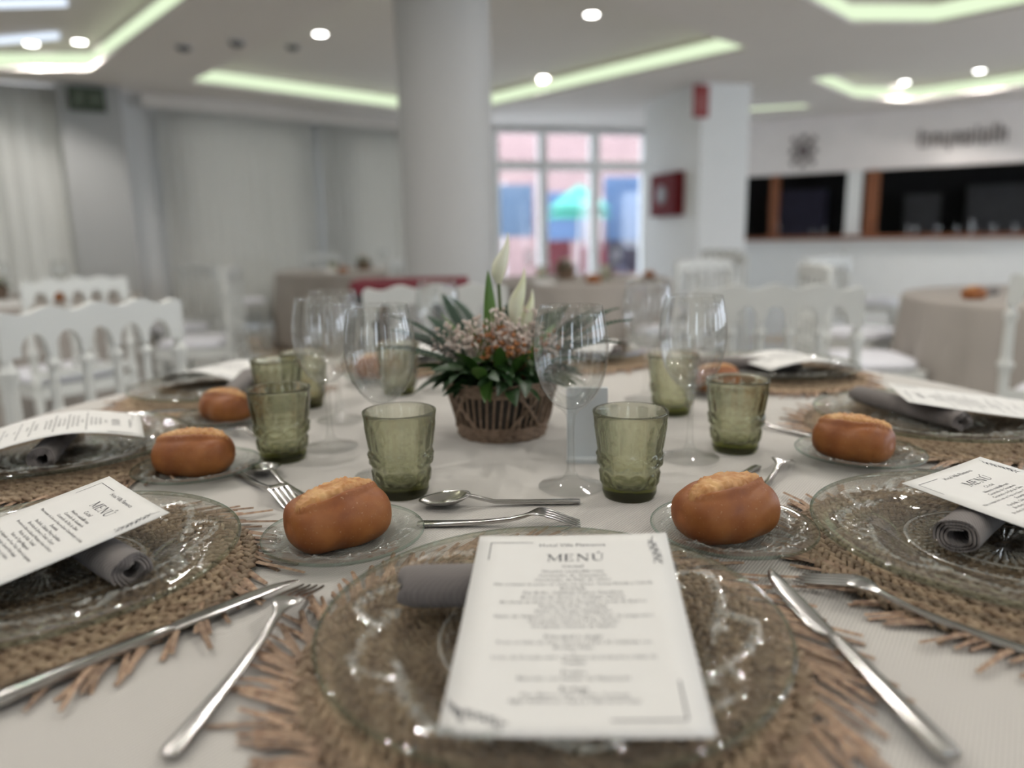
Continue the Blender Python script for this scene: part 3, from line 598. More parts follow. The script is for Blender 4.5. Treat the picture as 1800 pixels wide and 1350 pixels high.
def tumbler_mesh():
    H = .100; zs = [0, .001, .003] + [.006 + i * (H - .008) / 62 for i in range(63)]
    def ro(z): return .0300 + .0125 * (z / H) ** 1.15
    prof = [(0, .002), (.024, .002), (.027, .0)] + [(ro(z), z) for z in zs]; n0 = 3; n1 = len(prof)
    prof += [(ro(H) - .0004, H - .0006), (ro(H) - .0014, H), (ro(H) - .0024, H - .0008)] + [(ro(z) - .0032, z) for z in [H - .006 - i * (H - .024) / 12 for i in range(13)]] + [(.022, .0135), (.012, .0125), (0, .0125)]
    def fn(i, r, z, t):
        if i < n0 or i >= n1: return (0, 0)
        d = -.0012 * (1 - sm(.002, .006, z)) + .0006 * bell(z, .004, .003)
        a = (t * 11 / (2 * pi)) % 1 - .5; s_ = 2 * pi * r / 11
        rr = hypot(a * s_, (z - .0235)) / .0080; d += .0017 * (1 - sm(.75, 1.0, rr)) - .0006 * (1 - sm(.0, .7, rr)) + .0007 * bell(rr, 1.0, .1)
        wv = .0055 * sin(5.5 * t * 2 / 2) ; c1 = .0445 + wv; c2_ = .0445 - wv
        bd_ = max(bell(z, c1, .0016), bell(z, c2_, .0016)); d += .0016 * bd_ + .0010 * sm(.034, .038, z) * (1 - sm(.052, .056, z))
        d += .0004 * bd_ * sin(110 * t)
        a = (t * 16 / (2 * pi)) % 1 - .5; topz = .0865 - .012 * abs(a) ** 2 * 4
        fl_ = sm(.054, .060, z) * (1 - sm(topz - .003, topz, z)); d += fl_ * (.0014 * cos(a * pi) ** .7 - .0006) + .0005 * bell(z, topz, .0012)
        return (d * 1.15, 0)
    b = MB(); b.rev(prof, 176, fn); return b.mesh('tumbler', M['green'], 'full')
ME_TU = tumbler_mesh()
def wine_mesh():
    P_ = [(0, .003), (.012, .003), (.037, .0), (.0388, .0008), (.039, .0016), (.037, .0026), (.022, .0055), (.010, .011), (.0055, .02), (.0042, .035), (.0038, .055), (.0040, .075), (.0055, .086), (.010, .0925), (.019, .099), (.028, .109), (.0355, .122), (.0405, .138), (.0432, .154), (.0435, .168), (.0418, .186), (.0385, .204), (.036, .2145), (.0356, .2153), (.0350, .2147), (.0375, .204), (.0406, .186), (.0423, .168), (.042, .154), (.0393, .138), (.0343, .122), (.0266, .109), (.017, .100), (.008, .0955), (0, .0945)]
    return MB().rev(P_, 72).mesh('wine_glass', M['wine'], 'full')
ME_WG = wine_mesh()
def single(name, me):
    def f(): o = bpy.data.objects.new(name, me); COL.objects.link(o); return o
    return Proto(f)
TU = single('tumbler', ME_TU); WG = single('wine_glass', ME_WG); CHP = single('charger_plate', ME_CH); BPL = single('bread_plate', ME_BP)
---
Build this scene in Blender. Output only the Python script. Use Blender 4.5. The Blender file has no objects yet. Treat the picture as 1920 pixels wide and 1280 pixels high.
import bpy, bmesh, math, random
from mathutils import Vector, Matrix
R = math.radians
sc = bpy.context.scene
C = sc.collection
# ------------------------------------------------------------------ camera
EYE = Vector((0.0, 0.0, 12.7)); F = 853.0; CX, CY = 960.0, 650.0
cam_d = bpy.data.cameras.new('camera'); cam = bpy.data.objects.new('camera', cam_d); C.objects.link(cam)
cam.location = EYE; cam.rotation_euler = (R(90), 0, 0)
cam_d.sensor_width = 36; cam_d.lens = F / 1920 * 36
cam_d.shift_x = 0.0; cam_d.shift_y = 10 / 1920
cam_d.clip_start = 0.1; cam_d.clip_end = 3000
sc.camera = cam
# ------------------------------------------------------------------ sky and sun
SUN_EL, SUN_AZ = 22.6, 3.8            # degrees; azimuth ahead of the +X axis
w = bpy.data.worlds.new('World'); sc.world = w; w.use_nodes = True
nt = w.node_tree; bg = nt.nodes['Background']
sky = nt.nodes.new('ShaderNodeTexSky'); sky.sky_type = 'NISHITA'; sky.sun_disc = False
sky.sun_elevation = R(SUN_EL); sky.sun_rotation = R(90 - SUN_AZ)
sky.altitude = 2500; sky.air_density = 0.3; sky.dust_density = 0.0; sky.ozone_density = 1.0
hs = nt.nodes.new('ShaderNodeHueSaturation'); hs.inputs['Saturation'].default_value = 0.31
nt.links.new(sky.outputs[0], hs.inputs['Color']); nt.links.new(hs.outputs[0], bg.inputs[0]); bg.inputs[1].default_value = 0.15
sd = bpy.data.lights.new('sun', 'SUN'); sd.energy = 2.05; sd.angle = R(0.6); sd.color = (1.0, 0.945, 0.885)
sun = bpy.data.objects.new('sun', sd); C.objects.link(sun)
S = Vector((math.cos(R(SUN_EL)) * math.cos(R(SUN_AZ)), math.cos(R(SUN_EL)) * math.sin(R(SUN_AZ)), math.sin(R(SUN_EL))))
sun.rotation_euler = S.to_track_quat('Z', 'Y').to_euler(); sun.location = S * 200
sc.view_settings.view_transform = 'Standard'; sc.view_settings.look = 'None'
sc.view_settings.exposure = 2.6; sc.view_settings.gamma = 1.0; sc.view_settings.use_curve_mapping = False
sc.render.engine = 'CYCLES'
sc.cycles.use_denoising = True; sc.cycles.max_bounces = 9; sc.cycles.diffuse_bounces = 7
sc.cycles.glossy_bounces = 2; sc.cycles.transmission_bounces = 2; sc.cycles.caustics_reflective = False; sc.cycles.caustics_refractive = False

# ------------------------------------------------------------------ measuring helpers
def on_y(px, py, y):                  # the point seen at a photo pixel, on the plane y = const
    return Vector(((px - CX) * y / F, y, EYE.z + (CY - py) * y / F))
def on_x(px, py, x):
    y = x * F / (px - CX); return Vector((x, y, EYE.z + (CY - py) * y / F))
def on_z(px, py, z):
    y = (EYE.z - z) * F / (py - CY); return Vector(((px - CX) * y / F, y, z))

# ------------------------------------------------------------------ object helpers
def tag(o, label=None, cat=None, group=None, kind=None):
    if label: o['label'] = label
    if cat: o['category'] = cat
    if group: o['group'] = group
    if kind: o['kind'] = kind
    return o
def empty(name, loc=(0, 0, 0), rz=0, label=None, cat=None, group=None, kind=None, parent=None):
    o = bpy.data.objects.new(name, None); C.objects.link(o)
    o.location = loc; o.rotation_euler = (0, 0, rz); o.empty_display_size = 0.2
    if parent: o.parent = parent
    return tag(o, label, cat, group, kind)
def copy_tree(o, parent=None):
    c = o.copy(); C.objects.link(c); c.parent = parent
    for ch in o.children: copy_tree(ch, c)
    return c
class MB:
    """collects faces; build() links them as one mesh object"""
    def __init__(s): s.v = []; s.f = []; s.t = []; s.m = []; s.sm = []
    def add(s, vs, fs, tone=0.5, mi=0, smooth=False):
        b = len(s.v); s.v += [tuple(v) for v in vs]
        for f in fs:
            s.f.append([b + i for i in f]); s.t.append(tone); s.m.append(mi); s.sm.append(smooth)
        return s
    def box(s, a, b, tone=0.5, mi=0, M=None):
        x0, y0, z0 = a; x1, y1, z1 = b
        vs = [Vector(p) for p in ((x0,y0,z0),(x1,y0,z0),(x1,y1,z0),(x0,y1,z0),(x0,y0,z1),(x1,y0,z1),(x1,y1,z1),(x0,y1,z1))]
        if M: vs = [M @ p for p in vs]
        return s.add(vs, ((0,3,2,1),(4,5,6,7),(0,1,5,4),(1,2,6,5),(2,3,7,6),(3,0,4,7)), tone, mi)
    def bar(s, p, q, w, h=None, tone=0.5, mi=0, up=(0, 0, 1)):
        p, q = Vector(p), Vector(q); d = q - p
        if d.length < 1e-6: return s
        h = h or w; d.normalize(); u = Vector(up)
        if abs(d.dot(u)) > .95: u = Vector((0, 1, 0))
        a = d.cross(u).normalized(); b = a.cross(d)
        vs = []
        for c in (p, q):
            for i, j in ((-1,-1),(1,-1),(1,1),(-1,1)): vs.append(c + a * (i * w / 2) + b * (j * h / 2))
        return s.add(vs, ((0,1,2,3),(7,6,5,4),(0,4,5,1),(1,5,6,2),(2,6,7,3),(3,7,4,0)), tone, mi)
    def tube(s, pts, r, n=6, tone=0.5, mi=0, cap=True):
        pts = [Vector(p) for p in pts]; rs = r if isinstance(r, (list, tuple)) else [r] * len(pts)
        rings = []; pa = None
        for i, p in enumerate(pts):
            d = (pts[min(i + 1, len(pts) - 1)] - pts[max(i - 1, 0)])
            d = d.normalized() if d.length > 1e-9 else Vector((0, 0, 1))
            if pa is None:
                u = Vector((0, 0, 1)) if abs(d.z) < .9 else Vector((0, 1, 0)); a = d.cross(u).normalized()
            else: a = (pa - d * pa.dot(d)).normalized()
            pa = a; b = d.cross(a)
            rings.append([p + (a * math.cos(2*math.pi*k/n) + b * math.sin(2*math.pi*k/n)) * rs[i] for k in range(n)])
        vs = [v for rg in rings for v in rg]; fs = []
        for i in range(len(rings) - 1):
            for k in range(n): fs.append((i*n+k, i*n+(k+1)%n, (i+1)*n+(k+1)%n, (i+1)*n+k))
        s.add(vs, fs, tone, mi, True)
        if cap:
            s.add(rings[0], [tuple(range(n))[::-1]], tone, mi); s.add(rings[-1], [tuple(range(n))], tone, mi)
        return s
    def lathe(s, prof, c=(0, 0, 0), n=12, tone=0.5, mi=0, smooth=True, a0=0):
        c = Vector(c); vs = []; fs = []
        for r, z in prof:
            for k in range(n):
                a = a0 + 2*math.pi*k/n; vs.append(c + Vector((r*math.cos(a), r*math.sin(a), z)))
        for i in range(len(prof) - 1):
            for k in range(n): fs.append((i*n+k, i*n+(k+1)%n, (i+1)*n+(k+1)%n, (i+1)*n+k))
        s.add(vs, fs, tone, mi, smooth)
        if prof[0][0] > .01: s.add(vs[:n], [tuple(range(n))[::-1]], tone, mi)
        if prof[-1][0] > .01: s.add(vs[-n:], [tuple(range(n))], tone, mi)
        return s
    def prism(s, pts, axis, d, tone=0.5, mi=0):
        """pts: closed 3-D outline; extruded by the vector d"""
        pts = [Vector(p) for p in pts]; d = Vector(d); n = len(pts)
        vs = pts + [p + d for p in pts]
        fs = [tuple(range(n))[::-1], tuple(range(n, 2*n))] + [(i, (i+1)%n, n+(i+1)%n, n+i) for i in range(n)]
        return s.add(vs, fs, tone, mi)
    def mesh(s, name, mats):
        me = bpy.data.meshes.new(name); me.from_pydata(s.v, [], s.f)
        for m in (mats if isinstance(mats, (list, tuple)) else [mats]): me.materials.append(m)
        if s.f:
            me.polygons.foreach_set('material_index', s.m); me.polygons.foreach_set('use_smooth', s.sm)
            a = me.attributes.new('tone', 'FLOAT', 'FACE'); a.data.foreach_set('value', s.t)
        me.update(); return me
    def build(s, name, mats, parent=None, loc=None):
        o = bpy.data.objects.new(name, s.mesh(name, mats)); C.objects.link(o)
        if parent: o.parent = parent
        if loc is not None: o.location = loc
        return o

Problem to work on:
From the entries above, pull out each line that includes "Treat".

Solved problem:
Continue the Blender Python script for this scene: part 3, from line 598. More parts follow. The script is for Blender 4.5. Treat the picture as 1800 pixels wide and 1350 pixels high.
Build this scene in Blender. Output only the Python script. Use Blender 4.5. The Blender file has no objects yet. Treat the picture as 1920 pixels wide and 1280 pixels high.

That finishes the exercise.